Zico, Goa hit rock bottom

There are rivalries among teams in sport. And then there are rivalries among those associated with sport. The lines between the two can get blurred at times, but certain caveats always remain.

In the context of the Indian Super League, only three head coaches can claim to have cultivated a competition among themselves - only Antonio Habas, Zico and Marco Materazzi are returning for their third ISL - and the one that has always produced fireworks is when Zico's FC Goa have come up against Materazzi's Chennaiyin.

Each of the five previous meetings between these two proud men - one a personification of the swagger associated with the Brazilian national team in the early 1980s, and the other a fiercely combative World Cup winner - had produced a win for the away team going into Thursday. There was also the small matter of the drama associated with those results, with Goa inflicting Chennaiyin's only home defeat in eight home matches in 2014, Chennai riding on Stiven Mendoza's first of two hat-tricks to romp to a 4-0 win last year, and then the final where Mendoza again was the catalyst for a last-minute heist.

Thursday provided a chance for both men to make a fresh start, with both yet to register a win in 2016. Zico stuck with the majority of the players he began with in the first two games, giving a start to Sahil Tavora in place of Mandar Rao Desai, while Materazzi opted to change almost half his side. Bringing in Karanjit Singh allowed him to play an additional foreign player up front, where Manuele Blasi came in, allowing Hans Mulder and Raphael Augusto to express themselves. Young left-back Jerry Lalrinzuala was given a start in place of Nallappan Mohanraj, an indicator of Materazzi's belief in youth, since Jerry had conceded the penalty to Atletico de Kolkata that prevented the defending champions from starting 2016 with a vital away win.

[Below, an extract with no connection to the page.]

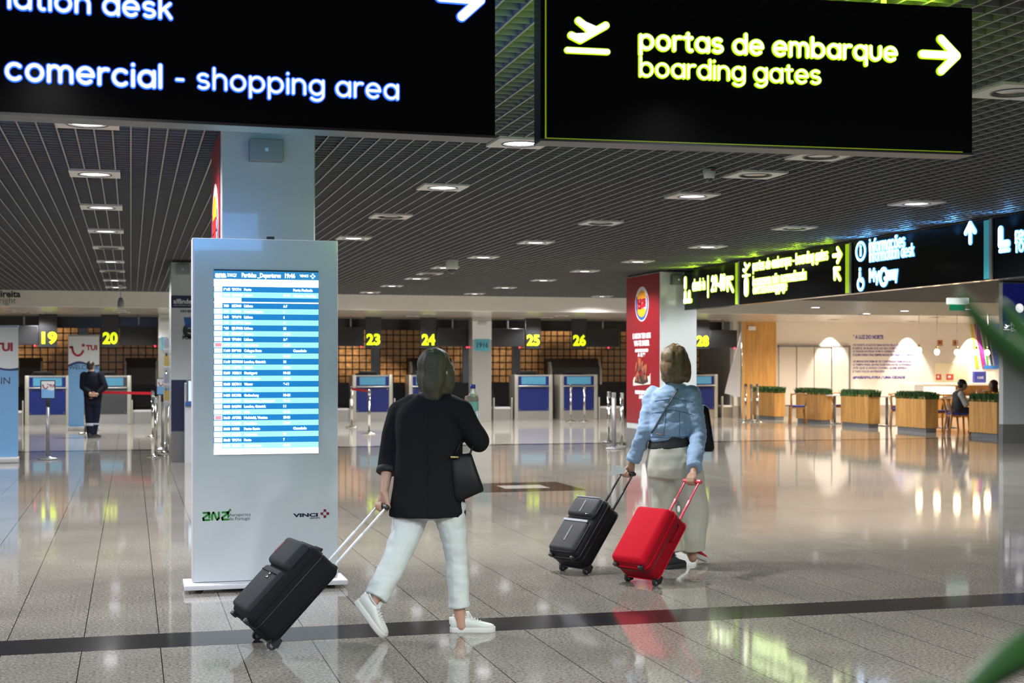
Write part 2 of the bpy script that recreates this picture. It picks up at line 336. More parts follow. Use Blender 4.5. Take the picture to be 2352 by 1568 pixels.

Karanjit was a bundle of nerves to start with, almost conceding a goal within the first 90 seconds, but then Chennaiyin were given space to work with thanks to Goa playing a lot narrower than usual. Chennai got that early goal, which came from Mulder after the Goans backed away from him. The visitors only looked threatening when they were able to get the ball through to Reinaldo or Rafael Coelho, but the midfield was unable to take control. This enabled Chennaiyin to double their lead, and from there it looked like there was no way back.

Zico's substitutions in the second half were odd as well, first pulling out Lucio and bringing on Richarlyson. That seemed like a tactic to go back to a favoured 3-5-2 to increase numbers in midfield, but Sanjay Balmuchu dropped back to help the defence. The other two changes were more positive, with Julio Cesar and Romeo Fernandes coming on, but both were given far too little time to make an impact. In fact, by then Chennai had created a few gilt-edged opportunities of their own and should have been out of sight but for their profligacy up front and some better defensive organisation from Goa.

A 2-0 win was the first by a home team in six matches now between Zico and Materazzi, and no less than what Chennaiyin deserved on the night. They showed urgency, quality and a calm head on their shoulders. These are attributes normally associated with Zico's Goa, but have not been shown often enough by Goa in ISL 2016.

To see Zico back in the ISL is a surprise. He had indicated last year during the semi-finals against the Delhi Dynamos team coached by his protégé Roberto Carlos that having completed his two-year contract at Goa, he had good offers from clubs in Europe and Asia. In comparison, Materazzi is just starting out as coach and had the added incentive of building on from a championship-winning season by coming back.

Zico of 2016 has looked jaded, frustrated and a bit low on inspiration. He has not been helped by injuries to Gregory Arnolin and Luciano Sabrosa, two of his most consistent defensive players from 2015. The team has looked short on quality and has now matched NorthEast United's three defeats on the trot to start a season in 2015, when they subsequently failed to make the playoffs.

If Goa and their proud head coach have to keep up their 100 per cent record of making the top four, that journey must start from the away match against 2014 champions Atletico de Kolkata on October 16.

Perhaps Zico can point to what his ISL rival Materazzi's men did last year, when they were required to win their last four league matches to avoid elimination - Thursday's goal scorer Mehrajuddin Wadoo said then that Materazzi asked his team to approach every game like a final - and they did even better, winning six of their last seven matches and pulling of a minor Margao miracle against Goa.